Opera cinese (Xiqu o semplicemente xi: letteralmente `gioco, dramma, rappresentazione, divertimento’) è il termine che l’Occidente ha tradotto convenzionalmente con `opera’, con il quale ci si riferisce al teatro tradizionale cinese. L’uso del termine opera, in riferimento al teatro cinese, non indica una forma analoga al nostro melodramma, bensì un genere articolato composto da diversi modelli e stili regionali. Spettacolo nato attorno al XII secolo, in parte parlato ma soprattutto cantato, è fondato sulla musica, ma di essenziale importanza è l’aspetto coreografico, con personaggi archetipici divisi in ruoli fissi, che utilizzano specifiche tecniche del corpo, del gesto e della voce, nonché costumi e trucchi caratteristici e costitutivi. L’importanza dell’elemento musicale deriva dalla lingua stessa, poiché in cinese l’altezza (intonazione) a cui una sillaba viene pronunciata è un carattere distintivo; ossia, parole per ogni altro aspetto identiche si distinguono per l’intonazione. Dato che una frase o un verso possiedono di per sé un profilo melodico, oltreché metrico, il testo stesso genera modelli ritmici e melodici, diventati presto stereotipi e costitutivi per il teatro cinese.

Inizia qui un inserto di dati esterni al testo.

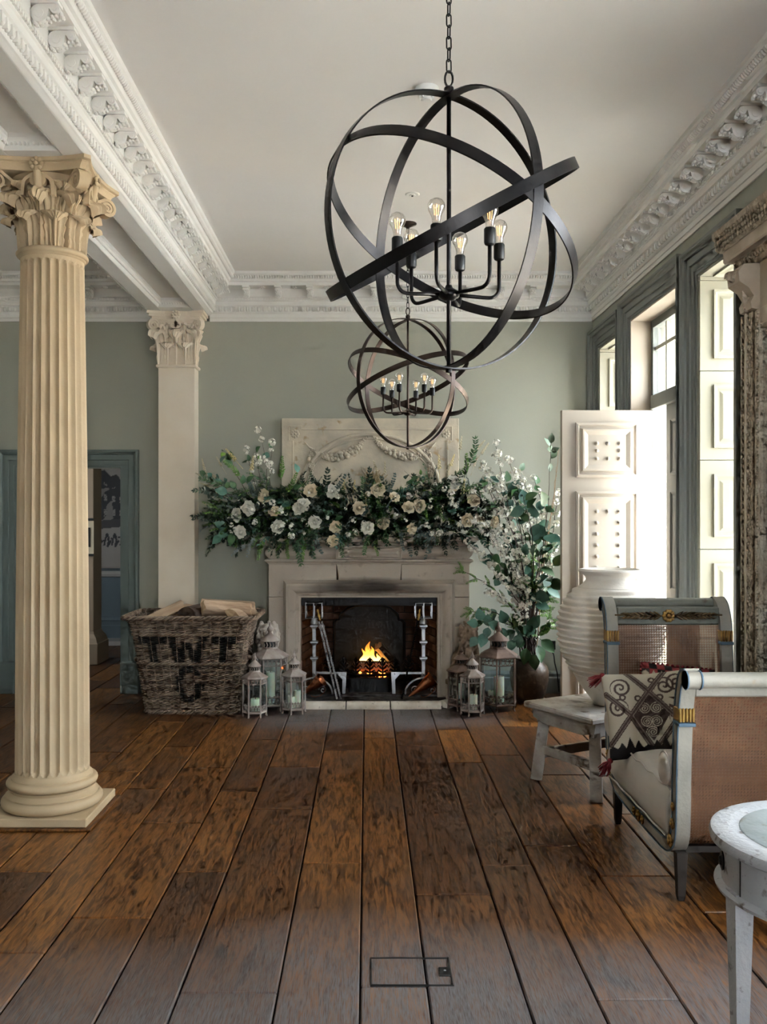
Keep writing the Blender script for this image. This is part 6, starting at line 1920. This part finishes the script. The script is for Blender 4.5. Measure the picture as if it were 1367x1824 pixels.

Le considerevoli varianti di intonazione nei diversi dialetti sono basilari anche nella diversificazione degli stili teatrali regionali; attualmente quelli ancora praticati sono circa trecentocinquanta. A partire dal X secolo si possono distinguere due stili principali: al sud il più popolare nanxi (letteralmente `teatro meridionale’), dove già sono riconoscibili, fra le altre, le quattro principali figure tipologiche del teatro cinese sheng (personaggio maschile), dan (femminile), jing (faccia dipinta) e chou (buffone); e al nord lo zaju (letteralmente `teatro vario o variato’), sviluppatosi dapprima sotto la dinastia Song, fra il X e il XII secolo, e che ebbe la massima fioritura sotto la dinastia Yuan, nel XIII secolo. Una nuova stagione aurea si ha a partire dal XVI secolo, sotto la dinastia Ming, principalmente ad opera dell’attore e musicista Wei Liangfu, che unifica e adatta vari stili musicali preesistenti – originari principalmente dalla Cina meridionale – a una nuova forma, il kunqu (le melodie del Kun-shan, la zona a ovest dell’attuale Shanghai), estremamente raffinata, caratterizzata musicalmente da melodie lente e melismatiche, da un linguaggio elegante e stilizzato e da una certa lentezza anche della gestualità e dell’azione scenica. Mentre il kunqu è un teatro aristocratico, affidato a compagnie spesso private (perlopiù maschili, talora solo femminili, mai miste), una larga varietà di stili popolari si sviluppa durante le dinastie Ming (XIV-XVII secolo) e Quing (XVII-XX secolo), dei quali il principale è tuttora l’Opera di Pechino.